AAR is pleased to announce that Evan Jewell (2023 Fellow) has been selected as the new director of the Classical Summer School. He will immediately step in and oversee the upcoming 2024 Classical Summer School.
The Classical Summer School, which recently celebrated its one hundredth year, is a five-week program designed to provide qualified graduate students, and middle school, high school, and college/university teachers with a well-founded understanding of the growth and development of the city of Rome through a careful study of material remains and literary sources.
Jewell is an assistant professor in the history department at Rutgers University in Camden, New Jersey, and a member of the steering committee for the gender studies program there. He received his PhD in classical studies from Columbia University and has published and forthcoming work on Roman youth, the emperor Nero’s bearded portraiture, Roman oratory and popular ideology, Roman colonization, and subaltern approaches to the urban space of Rome.
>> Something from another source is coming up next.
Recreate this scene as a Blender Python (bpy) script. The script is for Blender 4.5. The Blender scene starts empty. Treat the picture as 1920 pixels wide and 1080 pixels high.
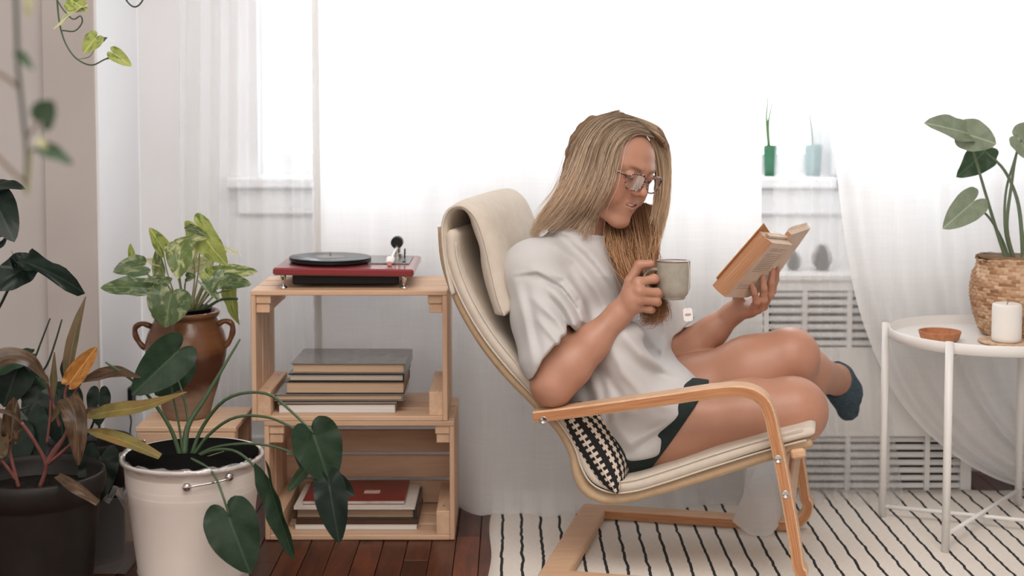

In 2022–2023, he was the Andrew W. Mellon Foundation Rome Prize Fellow in Ancient Studies, during which he worked on his book, Youth and Power: Acting Your Age in the Roman Empire (149 BCE to 79 CE), which has also been funded by a grant from the Getty Research Institute. He is the coeditor (with Elena Isayev) of an open access volume, Displacement and the Humanities: Manifestos from the Ancient to the Present, published last year, as well as another coedited volume, expected in 2025 with Routledge, Mobility in Antiquity: Rethinking the Ancient World through Movement. He has also excavated at the Villa Adriana, Italy, as a member of the Columbia University APAHA excavations, and maintains a strong interest in Roman art and archaeology, as well as Latin literature and epigraphy.
“I am honored and excited to serve as the next director of the Classical Summer School,” said Jewell. “Having just been a Rome Prize Fellow, I developed an even deeper appreciation for the city, its surrounds, and what they can offer the next generation of educators and thinkers in Ancient Studies, from Latinists to historians to archaeologists. From practical pedagogical strategies to Roman material culture to new spatial approaches to the city, I cannot wait to build and innovate upon the legacy of the Classical Summer School with teachers and graduate students from across the US and all walks of life.”